Mechanisms of alkane CH-activation: The 5/6 effect, single-factor compensation effect, strongest reactant and earliest transition state. A puzzle of Shilov reaction

- Direct kinetic study of alkane activation and the 5/6 effect allowed to establish mechanisms of CH bonds cleavage.
- Reactions with metal complexes and other reactants were investigated.
- A theory of the compensation effects was developed.
- Acido complexes of HgII, PdII and PtII in the alkane activation do not differ from other reactants.

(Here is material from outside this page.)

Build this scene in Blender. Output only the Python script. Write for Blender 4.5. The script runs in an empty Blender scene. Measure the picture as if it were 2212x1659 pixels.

The results on the investigation of alkane activation kinetics and mechanisms in aqueous and acidic media, including theoretical and experimental approaches to the problem, proposed by the author are summarized. The new concepts are introduced: a “direct kinetic study of CH activation”, “visible and hidden reagent preactivation”, the “strongest reactant and earliest transition state” (ETS), the “5/6 effect” (the ratio of CH bonds splitting constant rates in the с-C5H10/с-C6H12 couple), “single-factor compensation effect” (SCE), and a “refined compensation temperature”. The compensation effect (CE) exists in reality, but it is necessary to exclude the influence side factors, for example, to go from rate constants to the 5/6 effect to observe its purest form. The 5/6-CE combination as an example SCE is a new instrument for studying CH-activation mechanisms. Temperature dependences of (5/6) values for the reagents in aqueous solution (PtII, MnO4−, HMnO4, HOCl, HOONO, HVO2 - RuIV, OH, SO4−) and sulfuric acid (PdII, HgII, CrO3, MnIII, CoIII, NO2+, OH+, 1-adamantyl cation, C14H11+, СН2OH+, SO3H+) are found. The only influencing factor on the (5/6) value is conformational strain difference in the C5 and C6 rings, which in a series of one-type reactions decreases with increasing the reagent activity. Four mechanisms are revealed: H-atom abstraction by anionic (I−), uncharged (I0) and cationic (I+) oxygen-centered “O-reactants”, and a bifunctional incorporation into CH bond of electrophilic cation - base adduct (II+). Various SCE lines (the entropy change versus enthalpy changing) for these groups are found. They converge in a “SCE pole” (the first example of ETS). Features of these mechanisms, differences of PtII, PdII, HgII acidocomplexes as the reagents and a surprising similarity between the Shilov reactant PtIICl3(H2O) and OH radicals in the water are discussed. The probable general cause of CEs in various processes is compensation effects in thermodynamics of interparticle interactions.

122